Reproduce each line exactly, including spacing and punctuation.

begin Data block

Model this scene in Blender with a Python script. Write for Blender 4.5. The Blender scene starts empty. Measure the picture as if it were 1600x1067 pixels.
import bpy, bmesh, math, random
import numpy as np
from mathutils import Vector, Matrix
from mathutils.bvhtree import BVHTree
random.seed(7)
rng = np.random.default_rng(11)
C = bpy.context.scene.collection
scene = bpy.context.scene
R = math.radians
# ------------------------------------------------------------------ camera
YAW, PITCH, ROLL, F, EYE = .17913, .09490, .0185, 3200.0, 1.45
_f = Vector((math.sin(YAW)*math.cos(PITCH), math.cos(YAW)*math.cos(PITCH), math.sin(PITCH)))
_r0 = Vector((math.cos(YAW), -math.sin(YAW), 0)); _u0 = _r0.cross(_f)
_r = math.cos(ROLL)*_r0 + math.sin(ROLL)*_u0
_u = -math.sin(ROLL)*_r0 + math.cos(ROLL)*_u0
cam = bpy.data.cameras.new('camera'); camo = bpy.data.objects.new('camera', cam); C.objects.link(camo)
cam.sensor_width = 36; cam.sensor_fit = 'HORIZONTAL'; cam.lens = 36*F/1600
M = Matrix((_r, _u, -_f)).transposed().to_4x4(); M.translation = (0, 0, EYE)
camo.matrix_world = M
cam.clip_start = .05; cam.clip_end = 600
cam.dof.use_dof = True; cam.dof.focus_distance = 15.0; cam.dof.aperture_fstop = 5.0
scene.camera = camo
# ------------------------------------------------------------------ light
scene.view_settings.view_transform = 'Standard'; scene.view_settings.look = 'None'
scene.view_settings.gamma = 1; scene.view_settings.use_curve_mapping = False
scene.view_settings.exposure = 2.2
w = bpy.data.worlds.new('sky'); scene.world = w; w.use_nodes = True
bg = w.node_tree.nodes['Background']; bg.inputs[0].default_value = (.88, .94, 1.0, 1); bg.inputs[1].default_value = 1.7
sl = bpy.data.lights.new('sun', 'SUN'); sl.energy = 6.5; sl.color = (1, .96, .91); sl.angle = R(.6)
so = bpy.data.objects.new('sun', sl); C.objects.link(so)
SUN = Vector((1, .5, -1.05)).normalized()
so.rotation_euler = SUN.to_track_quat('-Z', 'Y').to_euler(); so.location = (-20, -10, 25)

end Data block

Result of the exercise -
Model this scene in Blender with a Python script. Write for Blender 4.5. The Blender scene starts empty. Measure the picture as if it were 1600x1067 pixels.
import bpy, bmesh, math, random
import numpy as np
from mathutils import Vector, Matrix
from mathutils.bvhtree import BVHTree
random.seed(7)
rng = np.random.default_rng(11)
C = bpy.context.scene.collection
scene = bpy.context.scene
R = math.radians
# ------------------------------------------------------------------ camera
YAW, PITCH, ROLL, F, EYE = .17913, .09490, .0185, 3200.0, 1.45
_f = Vector((math.sin(YAW)*math.cos(PITCH), math.cos(YAW)*math.cos(PITCH), math.sin(PITCH)))
_r0 = Vector((math.cos(YAW), -math.sin(YAW), 0)); _u0 = _r0.cross(_f)
_r = math.cos(ROLL)*_r0 + math.sin(ROLL)*_u0
_u = -math.sin(ROLL)*_r0 + math.cos(ROLL)*_u0
cam = bpy.data.cameras.new('camera'); camo = bpy.data.objects.new('camera', cam); C.objects.link(camo)
cam.sensor_width = 36; cam.sensor_fit = 'HORIZONTAL'; cam.lens = 36*F/1600
M = Matrix((_r, _u, -_f)).transposed().to_4x4(); M.translation = (0, 0, EYE)
camo.matrix_world = M
cam.clip_start = .05; cam.clip_end = 600
cam.dof.use_dof = True; cam.dof.focus_distance = 15.0; cam.dof.aperture_fstop = 5.0
scene.camera = camo
# ------------------------------------------------------------------ light
scene.view_settings.view_transform = 'Standard'; scene.view_settings.look = 'None'
scene.view_settings.gamma = 1; scene.view_settings.use_curve_mapping = False
scene.view_settings.exposure = 2.2
w = bpy.data.worlds.new('sky'); scene.world = w; w.use_nodes = True
bg = w.node_tree.nodes['Background']; bg.inputs[0].default_value = (.88, .94, 1.0, 1); bg.inputs[1].default_value = 1.7
sl = bpy.data.lights.new('sun', 'SUN'); sl.energy = 6.5; sl.color = (1, .96, .91); sl.angle = R(.6)
so = bpy.data.objects.new('sun', sl); C.objects.link(so)
SUN = Vector((1, .5, -1.05)).normalized()
so.rotation_euler = SUN.to_track_quat('-Z', 'Y').to_euler(); so.location = (-20, -10, 25)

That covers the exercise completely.